■ **Goal of the exercise**
Return every line below as is, leaving out the pictures.

■ **Data extract**
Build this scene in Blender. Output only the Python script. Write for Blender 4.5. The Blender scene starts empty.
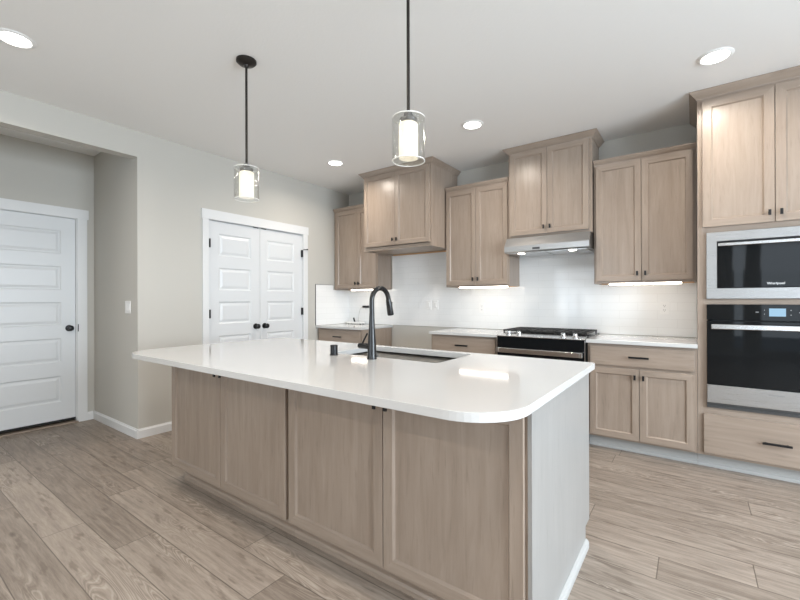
import bpy, bmesh, math, random
from mathutils import Vector, Matrix
random.seed(7)
C = bpy.context.scene.collection
sc = bpy.context.scene
PI = math.pi
H = 2.787                                   # ceiling height

# ---------------------------------------------------------------- camera
cam_d = bpy.data.cameras.new('camera'); cam = bpy.data.objects.new('camera', cam_d); C.objects.link(cam)
cam_d.sensor_width = 36.0; cam_d.lens = 404.855 * 36.0 / 800.0; cam_d.clip_start = 0.05
_yaw, _pitch, _roll = 0.6279, 0.0006, -0.0028
_f = Vector((-math.sin(_yaw)*math.cos(_pitch), math.cos(_yaw)*math.cos(_pitch), math.sin(_pitch)))
_r = Vector((math.cos(_yaw), math.sin(_yaw), 0)); _u = _r.cross(_f)
_r2 = _r*math.cos(_roll) + _u*math.sin(_roll); _u2 = -_r*math.sin(_roll) + _u*math.cos(_roll)
M = Matrix((( _r2.x, _u2.x, -_f.x, 4.0818), (_r2.y, _u2.y, -_f.y, -4.3563), (_r2.z, _u2.z, -_f.z, 1.2473), (0, 0, 0, 1)))
cam.matrix_world = M
sc.camera = cam

# ---------------------------------------------------------------- world, daylight, exposure
w = bpy.data.worlds.new('sky'); sc.world = w; w.use_nodes = True
bg = w.node_tree.nodes['Background']; bg.inputs[0].default_value = (0.72, 0.84, 1.0, 1); bg.inputs[1].default_value = 1.0
sc.view_settings.view_transform = 'Standard'; sc.view_settings.look = 'None'
sc.view_settings.gamma = 1.0; sc.view_settings.use_curve_mapping = False
sc.view_settings.exposure = 0.0
sc.cycles.use_denoising = True
sc.cycles.max_bounces = 10; sc.cycles.diffuse_bounces = 6; sc.cycles.glossy_bounces = 5
sc.cycles.transparent_max_bounces = 12; sc.cycles.sample_clamp_indirect = 6.0
sc.cycles.caustics_reflective = False; sc.cycles.caustics_refractive = False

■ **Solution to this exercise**
Build this scene in Blender. Output only the Python script. Write for Blender 4.5. The Blender scene starts empty.
import bpy, bmesh, math, random
from mathutils import Vector, Matrix
random.seed(7)
C = bpy.context.scene.collection
sc = bpy.context.scene
PI = math.pi
H = 2.787                                   # ceiling height

# ---------------------------------------------------------------- camera
cam_d = bpy.data.cameras.new('camera'); cam = bpy.data.objects.new('camera', cam_d); C.objects.link(cam)
cam_d.sensor_width = 36.0; cam_d.lens = 404.855 * 36.0 / 800.0; cam_d.clip_start = 0.05
_yaw, _pitch, _roll = 0.6279, 0.0006, -0.0028
_f = Vector((-math.sin(_yaw)*math.cos(_pitch), math.cos(_yaw)*math.cos(_pitch), math.sin(_pitch)))
_r = Vector((math.cos(_yaw), math.sin(_yaw), 0)); _u = _r.cross(_f)
_r2 = _r*math.cos(_roll) + _u*math.sin(_roll); _u2 = -_r*math.sin(_roll) + _u*math.cos(_roll)
M = Matrix((( _r2.x, _u2.x, -_f.x, 4.0818), (_r2.y, _u2.y, -_f.y, -4.3563), (_r2.z, _u2.z, -_f.z, 1.2473), (0, 0, 0, 1)))
cam.matrix_world = M
sc.camera = cam

# ---------------------------------------------------------------- world, daylight, exposure
w = bpy.data.worlds.new('sky'); sc.world = w; w.use_nodes = True
bg = w.node_tree.nodes['Background']; bg.inputs[0].default_value = (0.72, 0.84, 1.0, 1); bg.inputs[1].default_value = 1.0
sc.view_settings.view_transform = 'Standard'; sc.view_settings.look = 'None'
sc.view_settings.gamma = 1.0; sc.view_settings.use_curve_mapping = False
sc.view_settings.exposure = 0.0
sc.cycles.use_denoising = True
sc.cycles.max_bounces = 10; sc.cycles.diffuse_bounces = 6; sc.cycles.glossy_bounces = 5
sc.cycles.transparent_max_bounces = 12; sc.cycles.sample_clamp_indirect = 6.0
sc.cycles.caustics_reflective = False; sc.cycles.caustics_refractive = False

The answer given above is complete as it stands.